The decision stemmed from a 2011 lawsuit challenging the constitutionality of Alabama law (Act 761), which prohibited state or local government employees from arranging by payroll deductions payable to "an organization that uses any portion of those contributions for political activity."

The Alabama Education Association, which represents public-school teachers in the state, and its political action committee, A-Vote, sued Alabama Gov. Robert Bentley, along with other state officials, in the Birmingham Federal Court to contest the law.

According to Chief U.S. Circuit Judge Ed Carnes, writing for the three-judge panel, the 11th Circuit had previously ruled, in a separate appeal of the case, that "the prohibition alone" did not violate the First Amendment.

The latest ruling, however, concerned a separate claim by the AEA that the Act violated the organization's First Amendment rights "because the subjective motivations of the lawmakers in passing the Act was to retaliate against AEA for its political speech on education policy."

In its Oct. 14 ruling, the panel held that the lawmakers' motions to quash the subpoenas should not have been denied and the related writs of mandamus should be dismissed as moot.

The subpoenas in question, which went to Bentley, former Gov. Bob Riley, state House Speaker Mike Hubbard, Senate Pro Tempore Del Marsh and others, sought information related to the passage of the law.

Three of those subpoenaed (Riley, Hubbard and Marsh) were not defendants in the lawsuit, and they "promptly filed motions to quash the subpoenas." Bentley, who was eventually dismissed as a party to the suit, also moved to quash, asserting "various governmental privileges, including his legislative privilege."

The district court denied their motions, citing their failure "to properly assert those privileges."

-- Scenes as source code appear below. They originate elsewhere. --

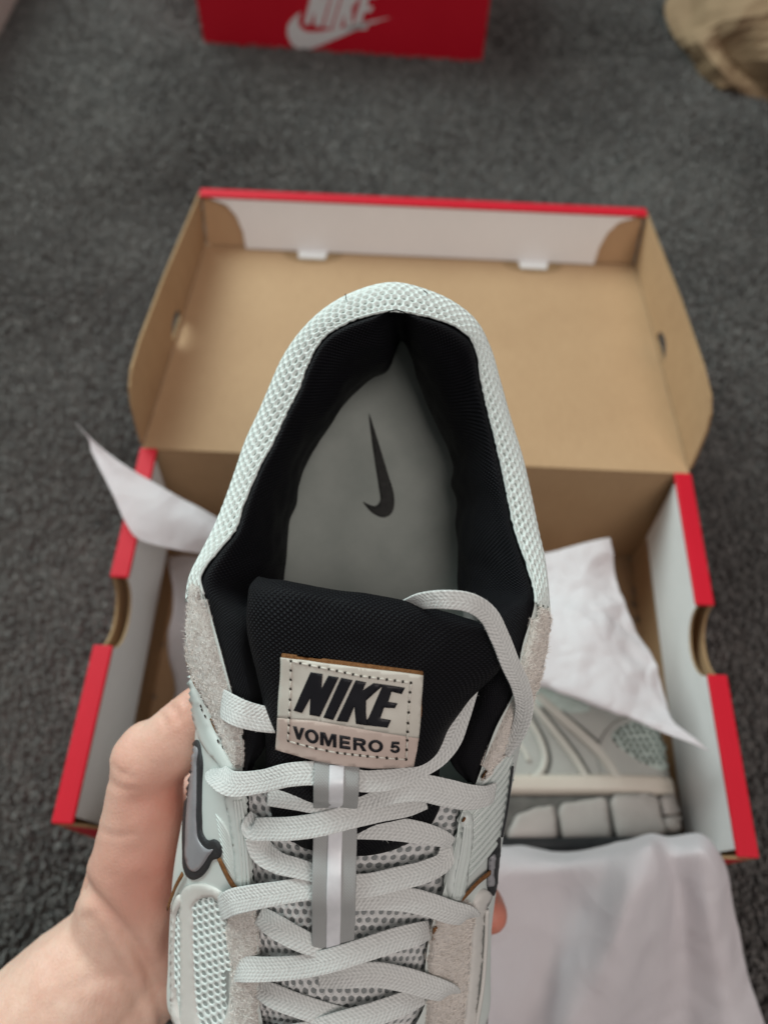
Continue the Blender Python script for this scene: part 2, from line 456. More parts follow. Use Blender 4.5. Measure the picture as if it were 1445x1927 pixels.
# skin
m = mat('skin', (.5, .3, .22), .46, .4, sss=.22, sssr=(.0035, .0012, .0007)); t = NT(m); co = t.coord()
va = t.n('ShaderNodeVertexColor', layer_name='flush_shade')
big = t.noise(co, 38, 5, .65, .5); small = t.noise(co, 240, 4, .7)
c = t.mixc(va.outputs['Color'], (.76, .53, .42), (.56, .19, .135))  # second tone: skin redness together with painted-in shade
c = t.mixc(t.math('MULTIPLY', t.ramp(big, [(.42, (0, 0, 0)), (.70, (1, 1, 1))]), .55), c, (.64, .33, .25))
c = t.mixc(t.math('MULTIPLY', t.ramp(small, [(.45, (0, 0, 0)), (.75, (1, 1, 1))]), .30), c, (.58, .34, .25))
t.color(c)
v2 = t.n('ShaderNodeTexVoronoi', feature='DISTANCE_TO_EDGE'); v2.inputs['Scale'].default_value = 620; t.l(co, v2.inputs['Vector'])
mp = t.n('ShaderNodeMapping'); mp.inputs['Scale'].default_value = (1, .25, 1); mp.inputs['Rotation'].default_value = (0, 0, .5); t.l(co, mp.inputs[0])
t.normal(t.bump(t.noise(co, 1500, 3), .25, .0004, t.bump(v2.outputs['Distance'], .22, .0006, t.bump(t.noise(mp.outputs[0], 420, 4, .6), .30, .0012))))
t.l(t.ramp(small, [(.3, (.40, .40, .40)), (.7, (.60, .60, .60))]), t.b.inputs['Roughness']); M['skin'] = m

# ------------------------------------------------------------------ setting
V = [(-3, -2, 0), (3, -2, 0), (3, 4, 0), (-3, 4, 0)]
tag(mesh_obj('carpet_floor', V, [(0, 1, 2, 3)], M['carpet'], smooth=False), kind='structure')
def carpet_pile():
    """twisted tufts standing on the carpet where the photograph looks at it"""
    rg = np.random.default_rng(3); pitch = .0034
    gx, gy = np.meshgrid(np.arange(-.62, .60, pitch), np.arange(-.12, 1.25, pitch)); x = gx.ravel() + rg.normal(0, .0012, gx.size); y = gy.ravel() + rg.normal(0, .0012, gx.size)
    keep = (np.abs(x) < .20 + .36 * np.clip((y + .12) / .9, 0, 1) + .07) & ~((np.abs(x) < .1735) & (y > -.002) & (y < .2250)); x, y = x[keep], y[keep]; n = len(x)
    h = rg.uniform(.0042, .0066, n); r_ = rg.uniform(.0012, .0019, n); az = rg.uniform(0, 2 * np.pi, n)
    lx = np.array([noise.noise(Vector((a * 7, b * 7, 0))) for a, b in zip(x, y)]); ly = np.array([noise.noise(Vector((a * 7, b * 7, 9))) for a, b in zip(x, y)])
    tx = x + (lx * .9 + rg.normal(0, .35, n)) * h; ty = y + (ly * .9 + rg.normal(0, .35, n)) * h
    V = np.zeros((n, 8, 3))
    for k in range(4):
        a = az + k * np.pi / 2
        V[:, k] = np.stack([x + np.cos(a) * r_, y + np.sin(a) * r_, np.zeros(n) + .0005], -1)
        V[:, 4 + k] = np.stack([tx + np.cos(a + .9) * r_ * .75, ty + np.sin(a + .9) * r_ * .75, h * (1 + .18 * np.cos(a * 3))], -1)
    base = (np.arange(n) * 8)[:, None]; F = np.concatenate([base + np.array(q)[None] for q in ((0, 1, 5, 4), (1, 2, 6, 5), (2, 3, 7, 6), (3, 0, 4, 7), (4, 5, 6, 7))])
    me = bpy.data.meshes.new('carpet_pile'); me.vertices.add(n * 8); me.vertices.foreach_set('co', V.astype(np.float32).ravel()); m_ = len(F)
    me.loops.add(m_ * 4); me.loops.foreach_set('vertex_index', F.astype(np.int32).ravel()); me.polygons.add(m_); me.polygons.foreach_set('loop_start', np.arange(m_, dtype=np.int32) * 4)
    me.polygons.foreach_set('use_smooth', np.ones(m_, bool)); me.update(calc_edges=True); me.validate(); me.materials.append(M['carpet'])
    o = bpy.data.objects.new('carpet_pile', me); COL.objects.link(o); tag(o, 'dark grey flecked carpet pile under the boxes', 'carpet', kind='stuff')
carpet_pile()
def box_verts(x0, x1, y0, y1, z0, z1):
    return ([(x0, y0, z0), (x1, y0, z0), (x1, y1, z0), (x0, y1, z0), (x0, y0, z1), (x1, y0, z1), (x1, y1, z1), (x0, y1, z1)],
            [(3, 2, 1, 0), (4, 5, 6, 7), (0, 1, 5, 4), (1, 2, 6, 5), (2, 3, 7, 6), (3, 0, 4, 7)])
v_, f2_ = box_verts(-.53, -.503, -.6, 1.7, 0, .085)
o = mesh_obj('skirting_board', v_, f2_, M['paint'], smooth=False); bevel(o, .004, 3); tag(o, kind='structure')

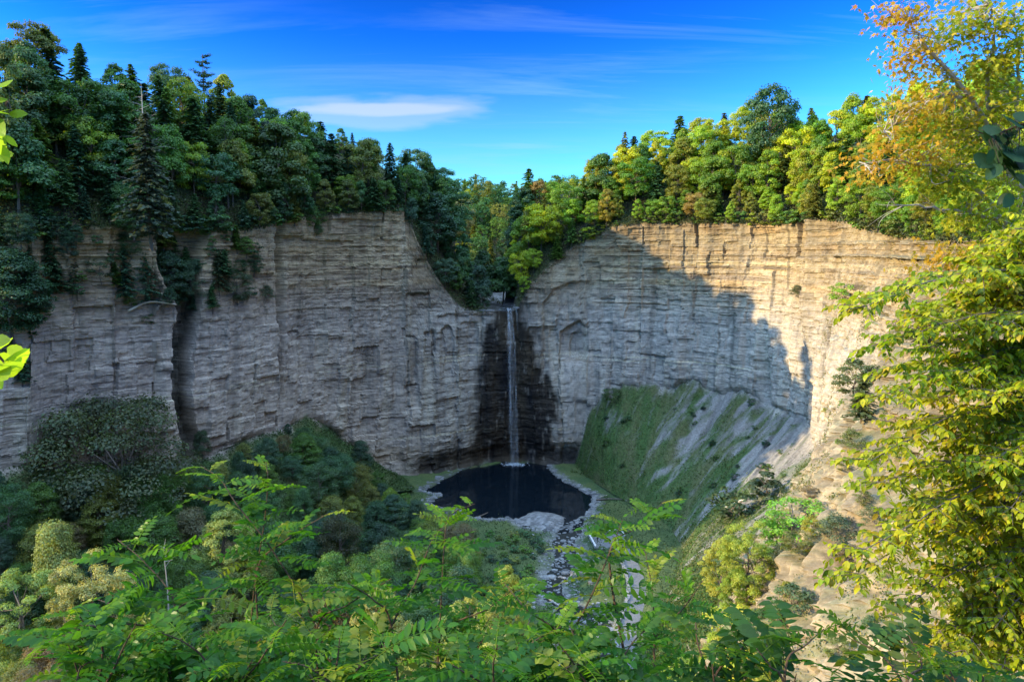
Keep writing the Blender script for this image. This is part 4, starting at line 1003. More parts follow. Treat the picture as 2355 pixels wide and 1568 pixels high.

The four argued that "the only purpose of AEA's subpoenas was to uncover evidence of their motivations for passing Act 761 and that the legislative privilege shields them from such inquiries."

The 11th Circuit agreed, finding that the district court improperly relied upon a Third Circuit decision imposing a set of four requirements for asserting governmental privilege.

"[N]one of those four requirements provides a proper basis for denying the kind of legislative privilege claims raised in the circumstances that exist in this case," Carnes wrote. "Two of the requirements are contrary to this circuit's precedent, and the other two are inappropriate given the circumstances."

In its previous decision on the case, the 11th Circuit also ruled that the law was not "unconstitutionally overbroad or impermissibly vague."